Ciò che un Gaelico intende come un 3/4 può essere invece percepito come un 4/4 dal nostro orecchio. Una educazione musicale di tipo classico risulta così quasi controproducente, in quanto le dinamiche espressive del pibroch sono estranee alla musica occidentale, quella che tutti noi conosciamo.
Certo, vi sono stati suonatori di Virginale e di Viola da gamba alla corte dei MacLeod a Dunvegan, e senza dubbio i MacCrimmon, piper ereditari di quel clan per sei generazioni, ritenuti i più importanti compositori di pibroch, sono stati influenzati dalla dominante cultura barocca dell’epoca; ma, come dimostrato proprio dalla sua struttura, questa musica ha preso origine e si è sviluppata interamente all’interno delle tradizioni vocali e strumentali al tempo presenti in Scozia ed Irlanda.

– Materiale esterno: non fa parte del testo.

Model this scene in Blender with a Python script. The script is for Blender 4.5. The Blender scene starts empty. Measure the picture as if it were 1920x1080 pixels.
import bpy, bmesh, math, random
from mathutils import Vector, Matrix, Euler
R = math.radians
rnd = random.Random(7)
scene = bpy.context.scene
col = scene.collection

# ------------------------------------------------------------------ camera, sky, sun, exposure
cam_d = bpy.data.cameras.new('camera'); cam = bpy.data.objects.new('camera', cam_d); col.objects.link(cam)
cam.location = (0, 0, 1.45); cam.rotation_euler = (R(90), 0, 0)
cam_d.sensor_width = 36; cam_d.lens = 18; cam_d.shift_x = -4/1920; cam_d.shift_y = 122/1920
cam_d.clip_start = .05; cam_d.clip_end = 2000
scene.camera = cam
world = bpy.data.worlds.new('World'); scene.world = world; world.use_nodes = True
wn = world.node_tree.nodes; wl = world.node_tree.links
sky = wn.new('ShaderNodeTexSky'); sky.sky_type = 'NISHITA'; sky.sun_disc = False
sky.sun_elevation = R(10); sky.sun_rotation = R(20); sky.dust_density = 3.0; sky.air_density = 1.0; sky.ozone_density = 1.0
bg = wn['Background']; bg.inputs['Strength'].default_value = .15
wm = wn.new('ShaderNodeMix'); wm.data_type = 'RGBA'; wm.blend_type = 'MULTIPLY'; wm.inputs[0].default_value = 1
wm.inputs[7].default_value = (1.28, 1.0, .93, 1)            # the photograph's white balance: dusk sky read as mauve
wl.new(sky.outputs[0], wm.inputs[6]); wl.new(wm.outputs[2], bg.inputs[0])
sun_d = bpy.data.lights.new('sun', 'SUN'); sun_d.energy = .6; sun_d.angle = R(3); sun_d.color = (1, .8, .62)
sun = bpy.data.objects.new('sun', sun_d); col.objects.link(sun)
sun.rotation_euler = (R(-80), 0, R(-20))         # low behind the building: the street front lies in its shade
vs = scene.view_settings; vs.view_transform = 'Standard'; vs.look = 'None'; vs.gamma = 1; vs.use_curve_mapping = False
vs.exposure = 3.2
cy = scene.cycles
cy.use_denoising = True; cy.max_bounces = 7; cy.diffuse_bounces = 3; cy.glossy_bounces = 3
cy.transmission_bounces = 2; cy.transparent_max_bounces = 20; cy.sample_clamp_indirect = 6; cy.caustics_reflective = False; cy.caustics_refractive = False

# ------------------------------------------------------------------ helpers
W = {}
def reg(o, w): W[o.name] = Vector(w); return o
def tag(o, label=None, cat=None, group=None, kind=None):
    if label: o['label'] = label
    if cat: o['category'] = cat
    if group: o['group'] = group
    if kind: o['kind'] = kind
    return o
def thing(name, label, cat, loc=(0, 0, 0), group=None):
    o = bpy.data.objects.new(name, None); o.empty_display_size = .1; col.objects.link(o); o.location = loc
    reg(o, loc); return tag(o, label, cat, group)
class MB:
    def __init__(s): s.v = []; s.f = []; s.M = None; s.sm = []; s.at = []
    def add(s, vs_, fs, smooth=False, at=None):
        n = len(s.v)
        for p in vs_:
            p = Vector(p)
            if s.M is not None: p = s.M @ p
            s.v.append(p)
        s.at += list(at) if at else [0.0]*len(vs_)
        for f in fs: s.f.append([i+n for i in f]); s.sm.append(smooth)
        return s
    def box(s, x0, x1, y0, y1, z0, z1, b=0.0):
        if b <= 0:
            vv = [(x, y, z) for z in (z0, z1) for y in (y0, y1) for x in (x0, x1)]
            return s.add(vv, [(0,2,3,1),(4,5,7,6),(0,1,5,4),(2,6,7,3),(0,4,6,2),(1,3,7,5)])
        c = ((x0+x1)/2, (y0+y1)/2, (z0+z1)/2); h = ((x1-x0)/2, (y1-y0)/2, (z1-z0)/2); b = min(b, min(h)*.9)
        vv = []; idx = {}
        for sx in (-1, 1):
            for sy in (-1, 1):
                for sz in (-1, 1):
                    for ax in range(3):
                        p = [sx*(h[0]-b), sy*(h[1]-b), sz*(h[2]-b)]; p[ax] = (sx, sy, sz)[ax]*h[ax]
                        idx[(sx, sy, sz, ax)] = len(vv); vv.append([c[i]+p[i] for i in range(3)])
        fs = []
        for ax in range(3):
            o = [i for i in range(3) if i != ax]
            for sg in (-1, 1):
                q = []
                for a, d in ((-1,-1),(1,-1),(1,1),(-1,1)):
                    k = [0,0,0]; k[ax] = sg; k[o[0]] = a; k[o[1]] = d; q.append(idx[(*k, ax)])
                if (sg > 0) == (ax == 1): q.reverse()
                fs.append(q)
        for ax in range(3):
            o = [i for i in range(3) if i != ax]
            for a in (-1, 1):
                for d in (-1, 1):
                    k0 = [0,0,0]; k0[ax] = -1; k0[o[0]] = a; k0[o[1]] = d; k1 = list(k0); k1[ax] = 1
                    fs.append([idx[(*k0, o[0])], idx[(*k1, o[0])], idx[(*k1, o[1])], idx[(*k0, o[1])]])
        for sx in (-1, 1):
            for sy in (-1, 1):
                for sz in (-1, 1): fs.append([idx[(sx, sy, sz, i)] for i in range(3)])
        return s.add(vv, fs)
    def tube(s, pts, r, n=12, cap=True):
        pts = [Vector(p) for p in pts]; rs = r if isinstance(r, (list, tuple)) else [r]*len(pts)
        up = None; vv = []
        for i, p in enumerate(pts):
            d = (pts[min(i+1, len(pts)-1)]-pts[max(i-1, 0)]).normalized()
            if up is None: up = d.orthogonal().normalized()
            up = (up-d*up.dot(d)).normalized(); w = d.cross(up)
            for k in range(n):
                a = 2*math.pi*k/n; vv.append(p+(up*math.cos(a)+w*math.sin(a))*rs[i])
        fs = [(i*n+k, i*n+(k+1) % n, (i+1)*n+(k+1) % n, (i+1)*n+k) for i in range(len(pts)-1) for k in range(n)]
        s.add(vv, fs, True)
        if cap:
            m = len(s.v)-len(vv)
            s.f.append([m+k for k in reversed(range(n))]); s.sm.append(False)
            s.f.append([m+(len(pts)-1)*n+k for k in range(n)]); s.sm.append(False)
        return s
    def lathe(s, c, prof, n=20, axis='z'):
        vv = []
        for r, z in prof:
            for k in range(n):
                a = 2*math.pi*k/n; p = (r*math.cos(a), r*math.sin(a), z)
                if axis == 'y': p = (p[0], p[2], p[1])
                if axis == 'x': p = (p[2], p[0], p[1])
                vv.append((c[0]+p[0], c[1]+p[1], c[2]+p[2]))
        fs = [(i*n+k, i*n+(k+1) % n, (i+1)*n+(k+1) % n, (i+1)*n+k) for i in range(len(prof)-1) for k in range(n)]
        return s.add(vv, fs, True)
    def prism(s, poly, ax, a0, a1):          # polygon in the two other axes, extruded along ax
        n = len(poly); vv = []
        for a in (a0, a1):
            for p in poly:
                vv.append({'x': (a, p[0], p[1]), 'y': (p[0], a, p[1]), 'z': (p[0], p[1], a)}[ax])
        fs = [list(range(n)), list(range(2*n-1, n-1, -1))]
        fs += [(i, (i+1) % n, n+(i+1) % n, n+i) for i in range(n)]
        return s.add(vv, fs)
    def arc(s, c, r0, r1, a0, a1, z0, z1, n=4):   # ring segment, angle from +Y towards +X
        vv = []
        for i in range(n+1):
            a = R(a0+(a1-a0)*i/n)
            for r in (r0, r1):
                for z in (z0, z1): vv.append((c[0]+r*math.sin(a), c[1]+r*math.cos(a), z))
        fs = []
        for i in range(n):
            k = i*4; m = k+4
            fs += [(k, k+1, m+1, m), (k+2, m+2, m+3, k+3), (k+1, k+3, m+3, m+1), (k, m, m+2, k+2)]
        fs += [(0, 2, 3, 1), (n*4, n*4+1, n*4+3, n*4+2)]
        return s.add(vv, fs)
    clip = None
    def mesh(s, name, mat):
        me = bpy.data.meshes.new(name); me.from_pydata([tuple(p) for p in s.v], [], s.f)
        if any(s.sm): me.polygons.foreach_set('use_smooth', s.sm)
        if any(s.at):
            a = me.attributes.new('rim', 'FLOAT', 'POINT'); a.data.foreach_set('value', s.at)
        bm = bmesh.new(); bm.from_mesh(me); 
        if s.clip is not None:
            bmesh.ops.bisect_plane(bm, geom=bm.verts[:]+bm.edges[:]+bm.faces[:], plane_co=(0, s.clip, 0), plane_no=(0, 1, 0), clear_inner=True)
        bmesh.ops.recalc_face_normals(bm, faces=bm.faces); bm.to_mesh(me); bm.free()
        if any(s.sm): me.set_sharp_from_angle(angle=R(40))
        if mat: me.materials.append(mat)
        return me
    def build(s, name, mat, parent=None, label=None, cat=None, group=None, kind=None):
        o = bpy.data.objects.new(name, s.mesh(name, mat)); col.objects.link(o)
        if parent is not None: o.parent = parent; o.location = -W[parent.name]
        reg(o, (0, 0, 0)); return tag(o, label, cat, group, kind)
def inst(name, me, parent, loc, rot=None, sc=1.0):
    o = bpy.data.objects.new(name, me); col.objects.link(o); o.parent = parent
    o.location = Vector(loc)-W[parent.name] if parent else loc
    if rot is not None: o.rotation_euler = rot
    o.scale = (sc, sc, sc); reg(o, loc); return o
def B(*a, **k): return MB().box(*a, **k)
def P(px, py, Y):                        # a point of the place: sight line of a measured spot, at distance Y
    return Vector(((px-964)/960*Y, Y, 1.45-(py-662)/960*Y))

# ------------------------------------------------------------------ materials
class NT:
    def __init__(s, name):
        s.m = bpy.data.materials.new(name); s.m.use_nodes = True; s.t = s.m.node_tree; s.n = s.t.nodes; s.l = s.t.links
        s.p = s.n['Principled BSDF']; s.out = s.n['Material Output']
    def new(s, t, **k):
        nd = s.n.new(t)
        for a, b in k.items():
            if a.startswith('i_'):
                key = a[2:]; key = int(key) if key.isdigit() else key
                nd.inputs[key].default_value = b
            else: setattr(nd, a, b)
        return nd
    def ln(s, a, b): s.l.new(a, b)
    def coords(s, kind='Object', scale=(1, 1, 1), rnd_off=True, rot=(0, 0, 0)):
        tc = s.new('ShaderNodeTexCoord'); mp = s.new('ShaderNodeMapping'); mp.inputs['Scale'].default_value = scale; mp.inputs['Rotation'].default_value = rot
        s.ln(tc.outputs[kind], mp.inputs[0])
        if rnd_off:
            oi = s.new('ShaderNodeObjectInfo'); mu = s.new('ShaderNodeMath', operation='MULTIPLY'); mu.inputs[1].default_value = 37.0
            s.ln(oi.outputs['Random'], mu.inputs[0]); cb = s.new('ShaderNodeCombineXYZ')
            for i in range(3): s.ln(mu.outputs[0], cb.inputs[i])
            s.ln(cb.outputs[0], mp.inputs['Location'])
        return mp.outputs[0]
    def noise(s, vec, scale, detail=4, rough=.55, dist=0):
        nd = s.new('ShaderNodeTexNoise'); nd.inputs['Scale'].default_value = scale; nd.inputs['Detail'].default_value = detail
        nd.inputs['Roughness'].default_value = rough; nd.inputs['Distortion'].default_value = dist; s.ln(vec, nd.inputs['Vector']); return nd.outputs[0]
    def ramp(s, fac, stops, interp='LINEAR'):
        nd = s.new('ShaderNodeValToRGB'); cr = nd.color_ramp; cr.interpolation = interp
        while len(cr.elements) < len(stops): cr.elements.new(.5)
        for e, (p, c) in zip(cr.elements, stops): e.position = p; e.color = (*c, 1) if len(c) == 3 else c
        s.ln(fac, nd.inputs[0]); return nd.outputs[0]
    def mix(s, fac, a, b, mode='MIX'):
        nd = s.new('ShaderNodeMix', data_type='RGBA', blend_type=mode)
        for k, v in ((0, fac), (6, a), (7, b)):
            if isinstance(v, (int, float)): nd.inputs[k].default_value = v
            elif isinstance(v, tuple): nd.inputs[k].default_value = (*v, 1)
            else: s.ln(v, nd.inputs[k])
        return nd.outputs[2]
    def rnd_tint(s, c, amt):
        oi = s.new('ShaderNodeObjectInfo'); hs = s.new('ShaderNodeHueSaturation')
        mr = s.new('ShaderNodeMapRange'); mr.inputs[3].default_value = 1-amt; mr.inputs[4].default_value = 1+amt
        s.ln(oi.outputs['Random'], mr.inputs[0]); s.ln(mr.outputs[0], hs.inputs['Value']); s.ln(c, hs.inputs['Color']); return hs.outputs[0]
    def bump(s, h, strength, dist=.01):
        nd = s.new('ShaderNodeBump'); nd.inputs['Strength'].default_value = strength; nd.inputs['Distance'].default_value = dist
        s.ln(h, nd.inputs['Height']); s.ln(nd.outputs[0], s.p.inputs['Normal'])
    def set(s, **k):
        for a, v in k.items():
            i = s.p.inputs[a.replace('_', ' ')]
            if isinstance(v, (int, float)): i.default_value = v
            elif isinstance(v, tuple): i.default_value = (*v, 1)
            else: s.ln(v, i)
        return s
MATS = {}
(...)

Lo stesso non può dirsi della ceol beag, la “piccola musica”, quella che oggi costituisce il repertorio delle pipe bands, poiché essa rappresenta il prodotto di un’era successiva, legata alla musica tonale. In un contesto dominato da tastiere e strumenti a corda, la Great Highland Bagpipe ha una espressività troppo primitiva.
Solo nel mondo “pre-tonale” del pibroch essa è in grado di riempire l’intero spazio-tempo con espressioni musicali di altissimo livello.

Il primo segreto della grandiosità del pibroch è la parsimoniosità con cui sono utilizzati i diversi suoni.
Nella Great Highland Bagpipe sono presenti solo nove note; utilizzandole tutte fin dall’inizio, sarebbe impossibile creare in seguito un contrasto espressivo. Così, nel pibroch le note sono usate con frugalità, in modo tale che l’orecchio dell’ascoltatore sia stimolato dall’arrivo di una nota nuova, che di fatto cambierà il “tono” della musica in quel momento.
Ogni tono è formato dalla intensità relativa di ciascuna nota all’interno del brano. Piccole frasi musicali, che possiamo chiamare “sonorità”, delineano all’interno questa struttura così come i singoli colori determinano il pattern del disegno di una stoffa.


Quando si riesce a  riconoscere acusticamente questi “colori”, l’ascolto di un pibroch diviene realmente piacevole, perché la trama può essere seguita, l’opera compresa.